(Items from a data source)
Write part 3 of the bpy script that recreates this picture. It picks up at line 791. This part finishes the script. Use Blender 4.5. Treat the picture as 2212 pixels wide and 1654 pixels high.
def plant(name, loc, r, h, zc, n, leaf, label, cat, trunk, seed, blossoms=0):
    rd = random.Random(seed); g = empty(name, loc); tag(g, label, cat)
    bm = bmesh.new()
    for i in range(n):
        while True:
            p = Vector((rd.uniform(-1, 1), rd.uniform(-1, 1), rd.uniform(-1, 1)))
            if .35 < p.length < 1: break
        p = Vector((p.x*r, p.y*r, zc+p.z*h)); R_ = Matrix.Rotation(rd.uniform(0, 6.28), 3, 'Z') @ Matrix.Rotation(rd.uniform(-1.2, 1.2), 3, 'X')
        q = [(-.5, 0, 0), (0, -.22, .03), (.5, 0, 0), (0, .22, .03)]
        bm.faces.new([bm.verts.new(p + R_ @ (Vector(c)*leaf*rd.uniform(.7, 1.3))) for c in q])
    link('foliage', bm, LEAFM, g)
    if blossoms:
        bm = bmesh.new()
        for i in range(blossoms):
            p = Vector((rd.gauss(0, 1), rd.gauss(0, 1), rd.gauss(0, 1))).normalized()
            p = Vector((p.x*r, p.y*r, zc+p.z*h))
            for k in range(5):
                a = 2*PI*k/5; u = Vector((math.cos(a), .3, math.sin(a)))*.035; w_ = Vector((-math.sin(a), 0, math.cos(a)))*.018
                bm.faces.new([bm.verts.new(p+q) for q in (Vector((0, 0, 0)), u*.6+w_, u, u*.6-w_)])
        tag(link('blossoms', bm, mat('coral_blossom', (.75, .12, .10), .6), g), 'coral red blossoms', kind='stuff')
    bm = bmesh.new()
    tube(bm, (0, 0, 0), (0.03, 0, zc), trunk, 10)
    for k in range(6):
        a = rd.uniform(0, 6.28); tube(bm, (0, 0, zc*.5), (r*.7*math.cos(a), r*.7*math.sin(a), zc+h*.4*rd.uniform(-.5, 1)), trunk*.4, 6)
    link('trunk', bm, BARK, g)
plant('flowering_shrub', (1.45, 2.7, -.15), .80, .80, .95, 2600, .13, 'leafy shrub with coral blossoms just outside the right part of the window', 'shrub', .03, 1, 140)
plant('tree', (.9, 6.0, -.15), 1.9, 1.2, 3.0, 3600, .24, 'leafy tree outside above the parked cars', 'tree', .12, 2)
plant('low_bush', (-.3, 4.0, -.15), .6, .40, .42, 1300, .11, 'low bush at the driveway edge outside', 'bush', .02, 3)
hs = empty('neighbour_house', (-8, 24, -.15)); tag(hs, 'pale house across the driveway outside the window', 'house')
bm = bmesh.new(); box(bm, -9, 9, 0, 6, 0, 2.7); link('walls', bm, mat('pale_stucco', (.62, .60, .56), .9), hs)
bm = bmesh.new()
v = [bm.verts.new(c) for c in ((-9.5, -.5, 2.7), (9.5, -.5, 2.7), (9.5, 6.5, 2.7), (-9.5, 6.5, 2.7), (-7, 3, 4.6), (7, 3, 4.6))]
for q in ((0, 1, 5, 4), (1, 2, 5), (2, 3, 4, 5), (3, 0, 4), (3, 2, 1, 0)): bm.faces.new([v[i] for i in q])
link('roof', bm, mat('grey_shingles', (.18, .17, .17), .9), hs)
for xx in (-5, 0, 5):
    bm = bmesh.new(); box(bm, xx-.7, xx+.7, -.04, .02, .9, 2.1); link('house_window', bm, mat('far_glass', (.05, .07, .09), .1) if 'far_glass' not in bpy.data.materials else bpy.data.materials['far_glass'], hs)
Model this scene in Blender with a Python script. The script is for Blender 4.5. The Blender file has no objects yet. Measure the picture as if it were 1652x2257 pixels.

Exercise description
The records above should be duplicated in full, exactly as given.

Worked solution
Write part 3 of the bpy script that recreates this picture. It picks up at line 791. This part finishes the script. Use Blender 4.5. Treat the picture as 2212 pixels wide and 1654 pixels high.
def plant(name, loc, r, h, zc, n, leaf, label, cat, trunk, seed, blossoms=0):
    rd = random.Random(seed); g = empty(name, loc); tag(g, label, cat)
    bm = bmesh.new()
    for i in range(n):
        while True:
            p = Vector((rd.uniform(-1, 1), rd.uniform(-1, 1), rd.uniform(-1, 1)))
            if .35 < p.length < 1: break
        p = Vector((p.x*r, p.y*r, zc+p.z*h)); R_ = Matrix.Rotation(rd.uniform(0, 6.28), 3, 'Z') @ Matrix.Rotation(rd.uniform(-1.2, 1.2), 3, 'X')
        q = [(-.5, 0, 0), (0, -.22, .03), (.5, 0, 0), (0, .22, .03)]
        bm.faces.new([bm.verts.new(p + R_ @ (Vector(c)*leaf*rd.uniform(.7, 1.3))) for c in q])
    link('foliage', bm, LEAFM, g)
    if blossoms:
        bm = bmesh.new()
        for i in range(blossoms):
            p = Vector((rd.gauss(0, 1), rd.gauss(0, 1), rd.gauss(0, 1))).normalized()
            p = Vector((p.x*r, p.y*r, zc+p.z*h))
            for k in range(5):
                a = 2*PI*k/5; u = Vector((math.cos(a), .3, math.sin(a)))*.035; w_ = Vector((-math.sin(a), 0, math.cos(a)))*.018
                bm.faces.new([bm.verts.new(p+q) for q in (Vector((0, 0, 0)), u*.6+w_, u, u*.6-w_)])
        tag(link('blossoms', bm, mat('coral_blossom', (.75, .12, .10), .6), g), 'coral red blossoms', kind='stuff')
    bm = bmesh.new()
    tube(bm, (0, 0, 0), (0.03, 0, zc), trunk, 10)
    for k in range(6):
        a = rd.uniform(0, 6.28); tube(bm, (0, 0, zc*.5), (r*.7*math.cos(a), r*.7*math.sin(a), zc+h*.4*rd.uniform(-.5, 1)), trunk*.4, 6)
    link('trunk', bm, BARK, g)
plant('flowering_shrub', (1.45, 2.7, -.15), .80, .80, .95, 2600, .13, 'leafy shrub with coral blossoms just outside the right part of the window', 'shrub', .03, 1, 140)
plant('tree', (.9, 6.0, -.15), 1.9, 1.2, 3.0, 3600, .24, 'leafy tree outside above the parked cars', 'tree', .12, 2)
plant('low_bush', (-.3, 4.0, -.15), .6, .40, .42, 1300, .11, 'low bush at the driveway edge outside', 'bush', .02, 3)
hs = empty('neighbour_house', (-8, 24, -.15)); tag(hs, 'pale house across the driveway outside the window', 'house')
bm = bmesh.new(); box(bm, -9, 9, 0, 6, 0, 2.7); link('walls', bm, mat('pale_stucco', (.62, .60, .56), .9), hs)
bm = bmesh.new()
v = [bm.verts.new(c) for c in ((-9.5, -.5, 2.7), (9.5, -.5, 2.7), (9.5, 6.5, 2.7), (-9.5, 6.5, 2.7), (-7, 3, 4.6), (7, 3, 4.6))]
for q in ((0, 1, 5, 4), (1, 2, 5), (2, 3, 4, 5), (3, 0, 4), (3, 2, 1, 0)): bm.faces.new([v[i] for i in q])
link('roof', bm, mat('grey_shingles', (.18, .17, .17), .9), hs)
for xx in (-5, 0, 5):
    bm = bmesh.new(); box(bm, xx-.7, xx+.7, -.04, .02, .9, 2.1); link('house_window', bm, mat('far_glass', (.05, .07, .09), .1) if 'far_glass' not in bpy.data.materials else bpy.data.materials['far_glass'], hs)
Model this scene in Blender with a Python script. The script is for Blender 4.5. The Blender file has no objects yet. Measure the picture as if it were 1652x2257 pixels.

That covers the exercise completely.